Training: "Applied Semantic Web"

Track: Tutorial

Time: Monday 09:00 - 16:00

Location: Stanford

Abstract:

We have been talking about the Semantic Web for 17 years or so. Certain groups have already gone through the hype cycle while the rest of the world has barely even heard of it. Confusion is rampant about what it is and what it will bring, but the prevailing sentiment is that it is not here yet.

Or is it?

While the full vision of what will grow out of the underlying technologies will take decades to come to fruition, there are already some concrete examples of how they can be used today.  This tutorial will be a gentle but real introduction to the benefits of:

- REST
- RDF
- SPARQL
- RDFa
- OWL
- Linked Data

These represent the work horse technologies of the Semantic Web stack. They allow us to model, share and integrate our data from just about any source. They allow us to reason about arbitrary domains and connect information in documents, databases and service-oriented architectures. We can connect publicly available information to privately held content. We can help the major search engines learn about what we offer and bring customers and curious parties to us

This is not about some future Web. This is about our current Web and how we can make it more useful and powerful today. This tutorial will involve lots of running code but will also provide context for the efforts. We will use both commercial and open source tools.

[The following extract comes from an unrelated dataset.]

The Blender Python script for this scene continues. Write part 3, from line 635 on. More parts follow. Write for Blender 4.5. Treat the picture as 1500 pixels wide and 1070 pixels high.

Brian Sletten, Forward-Leaning Software Consultant

 Brian  Sletten

Brian Sletten is a liberal arts-educated software engineer with a focus on forward-leaning technologies. He has a background as a system architect, a developer, a mentor and a trainer. His experience has spanned the online games, defense, finance and commercial domains with security consulting, network matrix switch controls, 3D simulation/visualization, Grid Computing, P2P and Semantic Web-based systems. He has a B.S. in Computer Science from the College of William and Mary. He is President of Bosatsu Consulting, Inc.and lives in Los Angeles, CA.

Brian focuses on web architecture, resource-oriented computing, social networking, the Semantic Web, scalable systems, security consulting and other technologies of the late 20th and early 21st Centuries.